Thursday, May 26, 2011

Dark Patterns

 












Heat map of IKEA Floorplan, showing shoppers' paths

It all began when I wanted to go back to the lighting section and take a second look at a desk lamp.  But how do you do this quickly, if you've already entered the outdoor furnishing section at IKEA?  For years I've noticed that I always leave IKEA in a bad mood, tired and frusterated. But now I wonder if it just isn't fatigue.  . .

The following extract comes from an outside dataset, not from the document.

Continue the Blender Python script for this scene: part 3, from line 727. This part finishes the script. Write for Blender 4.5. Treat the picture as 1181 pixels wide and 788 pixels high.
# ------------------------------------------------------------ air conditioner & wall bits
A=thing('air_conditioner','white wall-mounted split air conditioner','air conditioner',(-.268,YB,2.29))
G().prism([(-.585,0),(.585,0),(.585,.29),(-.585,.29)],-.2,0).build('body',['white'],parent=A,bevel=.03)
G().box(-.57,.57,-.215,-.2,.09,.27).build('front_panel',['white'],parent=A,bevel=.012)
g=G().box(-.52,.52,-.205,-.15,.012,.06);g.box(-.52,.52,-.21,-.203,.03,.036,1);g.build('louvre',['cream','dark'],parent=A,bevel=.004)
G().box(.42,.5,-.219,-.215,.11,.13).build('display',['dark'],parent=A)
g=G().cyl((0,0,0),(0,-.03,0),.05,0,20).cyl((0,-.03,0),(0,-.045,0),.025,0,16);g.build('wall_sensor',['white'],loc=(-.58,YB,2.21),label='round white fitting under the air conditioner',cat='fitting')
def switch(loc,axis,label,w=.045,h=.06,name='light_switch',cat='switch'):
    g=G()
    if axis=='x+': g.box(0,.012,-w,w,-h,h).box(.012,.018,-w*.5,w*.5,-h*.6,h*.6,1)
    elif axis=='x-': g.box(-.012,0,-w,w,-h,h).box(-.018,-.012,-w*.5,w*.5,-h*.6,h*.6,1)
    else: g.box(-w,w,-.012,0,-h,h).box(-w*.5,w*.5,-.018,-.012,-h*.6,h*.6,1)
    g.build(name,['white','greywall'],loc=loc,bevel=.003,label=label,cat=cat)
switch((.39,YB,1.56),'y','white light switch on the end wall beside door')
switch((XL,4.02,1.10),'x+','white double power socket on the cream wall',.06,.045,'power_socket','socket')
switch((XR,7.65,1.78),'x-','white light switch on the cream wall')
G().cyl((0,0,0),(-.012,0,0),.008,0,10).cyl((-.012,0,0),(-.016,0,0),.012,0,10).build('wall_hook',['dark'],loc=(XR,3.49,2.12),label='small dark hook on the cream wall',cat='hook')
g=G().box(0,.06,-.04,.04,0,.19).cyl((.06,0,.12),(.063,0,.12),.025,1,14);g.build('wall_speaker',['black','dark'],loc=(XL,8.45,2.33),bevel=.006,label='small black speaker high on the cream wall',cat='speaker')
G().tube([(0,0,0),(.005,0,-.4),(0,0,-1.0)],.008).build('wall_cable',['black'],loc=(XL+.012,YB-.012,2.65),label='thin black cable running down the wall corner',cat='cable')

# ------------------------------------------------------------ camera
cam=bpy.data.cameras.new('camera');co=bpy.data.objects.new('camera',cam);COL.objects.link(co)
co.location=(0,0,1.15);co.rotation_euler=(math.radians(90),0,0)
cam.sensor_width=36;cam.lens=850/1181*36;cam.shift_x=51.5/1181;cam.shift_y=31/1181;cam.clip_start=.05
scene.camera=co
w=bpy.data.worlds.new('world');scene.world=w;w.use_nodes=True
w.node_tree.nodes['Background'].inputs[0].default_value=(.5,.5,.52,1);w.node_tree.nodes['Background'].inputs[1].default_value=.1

Alan Penn, whose work is profiled at 90% of Everything, examines the floor layouts of several stores and discovers that designers there purposefully try to confuse shoppers.  Called Dark Patterns, these floorplans are itended to obfuscate wayfinding but heighten sales:

What Ikea have done is taken away something which is very fundamental, evolved into us, and they’ve designed an environment that operates quite differently, given that we are forward facing people, embodied [...] from the way it would happen if you just looked down from outer space. Its effect is highly disorienting.

Ikea is highly disorienting and yet there is only one route to follow. [...] Before long, you’ve got a trolley full of stuff that is not the things that you came there for. Something in the order of 60% of purchases at Ikea are not the things that people had on their shopping list when they came in the first place. That’s phenomenal. There is a complete disjunction between those two.